--- begin Data lines ---

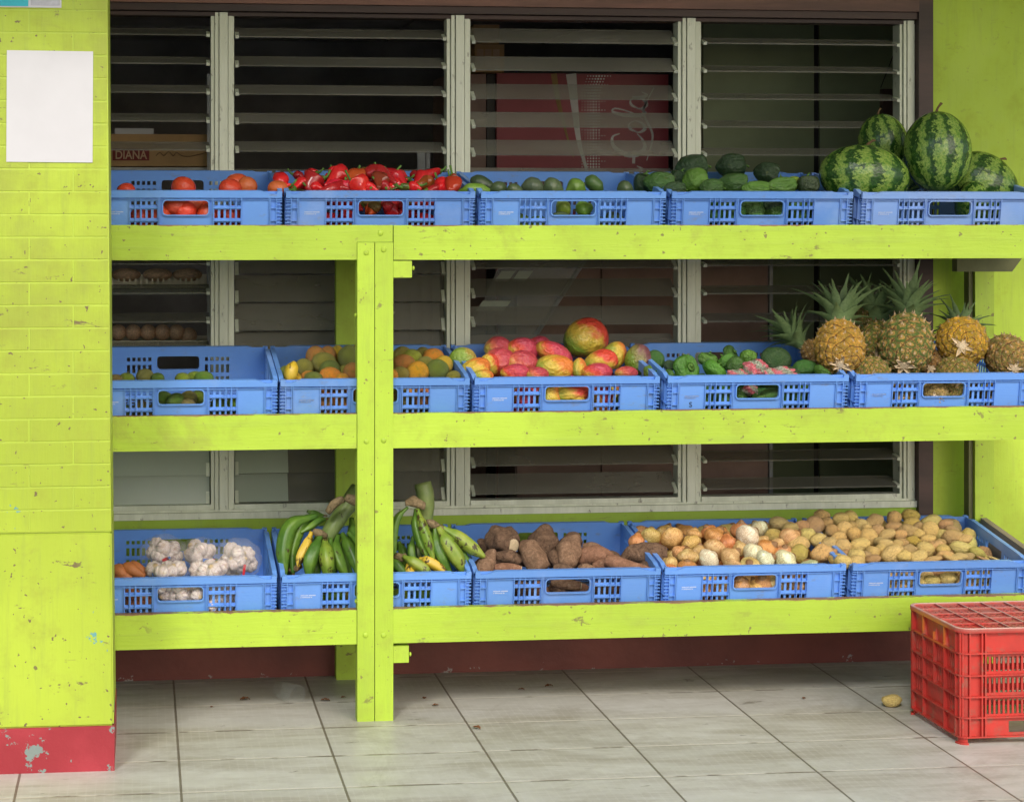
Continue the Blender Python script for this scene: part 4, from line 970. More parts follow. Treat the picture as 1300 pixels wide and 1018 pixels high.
def capsicum(seed, lobes=4):
    def fn(p):
        a = math.atan2(p.y, p.x); r = math.hypot(p.x, p.y)
        k = 1 + 0.12 * abs(math.cos(a * lobes / 2)) * r - 0.10 + 0.07 * noise.noise(p * 1.5 + Vector((seed, 0, 0)))
        z = p.z
        if z > 0.55: z -= (z - 0.55) * 1.3 * (1 - r) ** 0.5
        if z < -0.5: k *= 1 - 0.28 * (-z - 0.5) / 0.5
        return Vector((p.x * k, p.y * k, z + 0.05 * noise.noise(p * 3)))
    return fn
CAPS = [ico(4, capsicum(i * 3.3, 3 + i % 2), 'bell_pepper', MAT['gpepper']) for i in range(4)]
def stem_mesh(l=0.5, r=0.12, mat='stem', bend=0.2):
    bm = bmesh.new(); tube(bm, smooth_path([(0, 0, 0), (bend * .3, 0, l * .5), (bend, 0, l)], 6), [r * 1.7, r, r * .8, r * .8, r * .9, r * 1.15], 8)
    tube(bm, [(0, 0, -0.06), (0, 0, 0.03)], [r * 3.2, r * 1.5], 10)
    me = mesh_of(bm, 'stem', True); me.materials.append(MAT[mat]); return me
STEM = stem_mesh(); DSTEM = stem_mesh(0.35, 0.04, 'drystem', 0.15); DSTEM.name = 'stem'

ORD = ['first', 'second', 'third', 'fourth', 'fifth', 'sixth', 'seventh', 'eighth', 'ninth', 'tenth', 'eleventh', 'twelfth', 'thirteenth', 'fourteenth', 'fifteenth', 'sixteenth', 'seventeenth', 'eighteenth', 'nineteenth', 'twentieth', 'twenty-first', 'twenty-second', 'twenty-third', 'twenty-fourth']
BACKPX = {0: 212, 1: 438, 2: 664}
def rim_py(r, px): return {0: 243, 1: 484, 2: 727}[r] - (px - 720) * {0: 0.0, 1: 0.004, 2: 0.026}[r] * 1.0
YF0, YF1 = Y0C + 0.016, Y0C + 0.43
def surf_Y(r, px, py, rr):
    """depth inside the crate for an item whose centre is seen at (px,py): higher in the picture = further back"""
    rim = rim_py(r, px); back = rim + {0: -36, 1: -46, 2: -70}[r]
    t = (rim - 2 - py) / (rim - 2 - back)
    return YF0 + rr + 0.01 + max(0, min(1, t)) * (YF1 - YF0 - 2 * rr - 0.02)
class Item: pass
def pile(r, lst, iters=60, tight=0.86, yfix=None):
    """lst: (px, py, rx_px, rz_px, angle, key...). Returns items with 3-D centres; overlaps are undone by sliding along the sight line"""
    its = []
    for i, e in enumerate(lst):
        it = Item(); it.px, it.py, it.rx, it.rz, it.ang = e[:5]; it.key = e[5:]
        rr = min(it.rx, it.rz) / 385; it.Y = surf_Y(r, it.px, it.py, rr); it.rr = rr; its.append(it)
    for _ in range(iters):
        for a in range(len(its)):
            for b in range(a + 1, len(its)):
                A, B = its[a], its[b]; pa, pb = W(A.px, A.py, A.Y), W(B.px, B.py, B.Y)
                ra = (A.rx + A.rz) / 2 / 385; rb_ = (B.rx + B.rz) / 2 / 385; need = (ra + rb_) * tight; d = (pa - pb).length
                if d < need:
                    s = (need - d) * 0.3; f, g = (A, B) if A.py > B.py else (B, A)
                    f.Y -= s; g.Y += s
        for it in its: it.Y = max(YF0 + it.rr * 0.95, min(YF1 + 0.02 - it.rr * 0.9, it.Y))
    for it in its:
        it.p = W(it.px, it.py, it.Y); it.s = 1.0 / PM(it.px, it.Y)
    return its
def label_rows(its, r, noun, where, bands, colname=None):
    """row by height above the rim, then order from the left"""
    rows = {}
    for it in its:
        h = rim_py(r, it.px) - it.py; k = 0
        while k < len(bands) and h > bands[k]: k += 1
        rows.setdefault(k, []).append(it)
    nmr = ['the row against the rim', 'the second row up', 'the third row up', 'the fourth row up', 'the top row', 'the very top'] 
    for k, L in rows.items():
        L.sort(key=lambda q: q.px)
        for i, it in enumerate(L):
            side = 'left' if i < (len(L) + 1) / 2 or len(L) < 3 else 'right'; idx = i if side == 'left' else len(L) - 1 - i
            pos = ('leftmost' if side == 'left' else 'rightmost') if idx == 0 else ORD[idx] + ' from ' + side
            if len(L) == 1: pos = 'the only one'
            cn = (colname(it) + ' ') if colname else ''
            it.label = f'{cn}{noun}, {pos} in {nmr[k]} {where}'
def put(it, me, name, cat, group, scale, rot, parent_col=None, color=None, label=None):
    o = link(name, me); o.location = it.p; o.scale = scale; o.rotation_euler = rot
    if color: o.color = (*color, 1) if len(color) == 3 else color
    tag(o, label or it.label, cat, group); return o
def fill(r, c, n, me_fn, name, cat, label, group, rad, color_fn, rows=1, x0=0.05, x1=0.55, sc=(1, 1, 1)):
    """a lower layer resting on the crate floor, seen through the hand hole and slots"""
    cr = CRATES[r, c]; M = Matrix.Translation(cr.location) @ Euler(cr.rotation_euler).to_matrix().to_4x4()
    for q in range(rows):
        for i in range(n):
            x = x0 + (x1 - x0) * (i + 0.5 + 0.3 * (q % 2)) / n; y = 0.018 + rad * 1.05 + q * rad * 2.05
            if y > CD - 0.03 - rad: continue
            z = 0.01 + rad + (0.0 if q else rnd.uniform(0.02, 0.05))
            o = link(name, me_fn()); o.location = M @ Vector((x + rnd.uniform(-.005, .005), y, z)); k = rad * rnd.uniform(0.9, 1.08)
            o.scale = (k * sc[0], k * sc[1], k * sc[2]); o.rotation_euler = (rnd.uniform(-.4, .4), rnd.uniform(-.5, .5), rnd.uniform(-.5, .5)); o.color = (*color_fn(), 1)
            tag(o, label, cat, group)
def under(r, c, me_fn, name, cat, label, group, rad, color_fn, lift=1.0, zmax=None):
    """the layer just below the visible surface of a heap, so no crate floor shows between the top items"""
    cr = CRATES[r, c]; x0 = cr.location.x + 0.045; x1 = cr.location.x + CW - 0.045; nx = int((x1 - x0) / (rad * 2.1)); ny = int((YF1 - YF0) / (rad * 2.0)); back = {0: -36, 1: -46, 2: -70}[r]
    for j in range(ny):
        for i in range(nx + (j % 2)):
            X = x0 + (x1 - x0) * (i + (0.5 if j % 2 == 0 else 0.0)) / nx; Y = YF0 + rad + 0.01 + (YF1 - YF0 - 2 * rad) * j / max(1, ny - 1); t = j / max(1, ny - 1)
            px = 720; z = W(px, rim_py(r, px) - 2 + back * t * lift, Y).z - rad * 2.15
            zf = cr.location.z + (Y - Y0C) * math.tan(R(TILT)) + rad + 0.008
            o = link(name, me_fn()); o.location = (max(x0, min(x1, X + rnd.uniform(-.006, .006))), Y, max(z, zf)); k = rad * rnd.uniform(0.95, 1.12); o.scale = (k * 1.1, k, k); o.rotation_euler = (rnd.uniform(-1, 1), rnd.uniform(-.6, .6), rnd.uniform(0, 6)); o.color = (*color_fn(), 1)
            tag(o, label, cat, group)
def jit(c, a=0.12): return tuple(max(0.0, x * rnd.uniform(1 - a, 1 + a)) for x in c)

# ---------------------------------------------------------------- tomatoes (top, first crate)
TOM = [(0.60, 0.06, 0.025), (0.62, 0.09, 0.03), (0.55, 0.13, 0.04)]
L = [(160, 243, 12, 11, 0, 0, 'red tomato just showing at the left by the pillar'), (233, 238, 16, 14, 0, 0, 'round red tomato before the back hand hole'), (292, 240, 15, 13, 0, 0, 'red tomato in front of the two at the right of the first crate'),
     (301, 233, 16, 13, 0, 1, 'topmost red tomato at the right of the first crate'), (314, 237, 13, 13, 0, 2, 'orange tomato behind the red ones in the first crate'), (353, 240, 14, 11, 0, 2, 'orange red tomato at the dip between first and second crate'),
     (223, 262, 17, 13, 0, 0, 'darker tomato at the left side of the first hand hole'), (247, 261, 19, 14, 0, 1, 'glossy tomato in the middle of the first hand hole')]
for it in pile(0, L):
    s = it.s; put(it, rnd.choice(ROUND['tomato']), 'tomato', 'tomato', 'tomatoes in the first top crate', (it.rx * s, it.rx * s, it.rz * s), (rnd.uniform(-.3, .3), 0, rnd.uniform(0, 6)), color=jit(TOM[it.key[0]], .08), label=it.key[1])
fill(0, 0, 7, lambda: rnd.choice(ROUND['tomato']), 'tomato', 'tomato', 'red tomato low in the first crate, glimpsed through its slots', 'tomatoes low in the first crate', 0.036, lambda: jit(TOM[0], .15), rows=2)

# ---------------------------------------------------------------- generic long thing between two photo points
def long_thing(name, pts, rads, mat, label, cat, group, Ys, seg=14, sect=None, n=16, taper=None, parent=None, lump=0.0, flat=1.0, color=None, org=None):
    P3 = [W(x, y, Y) for (x, y), Y in zip(pts, Ys)]
    c = org if org is not None else sum(P3, Vector()) / len(P3)
    path = smooth_path([p - c for p in P3], n); m = len(rads); rr = []
    for i in range(n):
        s = i / (n - 1) * (m - 1); k = min(int(s), m - 2); rr.append((rads[k] + (rads[k + 1] - rads[k]) * (s - k)) / 390)
    bm = bmesh.new(); tube(bm, path, rr, seg, sect=sect, flat=flat)
    if lump:
        sd = Vector((rnd.uniform(0, 50), 0, 0)); rm = max(rr)
        for v in bm.verts: v.co += Vector((noise.noise(v.co * 22 + sd), noise.noise(v.co * 22 + sd * 2), noise.noise(v.co * 22 + sd * 3))) * lump * rm
    o = link(name, bm, mat, parent, smooth=True)
    if parent is None: o.location = c; tag(o, label, cat, group)
    if color: o.color = (*color, 1)
    return o, c, path, rr
def end_stem(o, c, path, rr, mat, l=0.03, r=0.004, at=0, name='stem', side=None):
    p = path[at]; q = path[1] if at == 0 else path[-2]; d = (p - q).normalized(); s = side or Vector((0, 0, 0.3))
    bm = bmesh.new(); tube(bm, [p - d * r * 2, p + d * r, p + (d + s * .3) * l * .5, p + (d + s) * l], [r * 3.0, r * 1.6, r, r * 1.1], 8)
    return link(name, bm, mat, o, smooth=True)
def psect(a, t): return 1 + 0.09 * math.cos(3 * a + t * 2)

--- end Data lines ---

### To be done
Which lines contain the word "picture"? Return each of them.

### Response to the exercise
Continue the Blender Python script for this scene: part 4, from line 970. More parts follow. Treat the picture as 1300 pixels wide and 1018 pixels high.
    """depth inside the crate for an item whose centre is seen at (px,py): higher in the picture = further back"""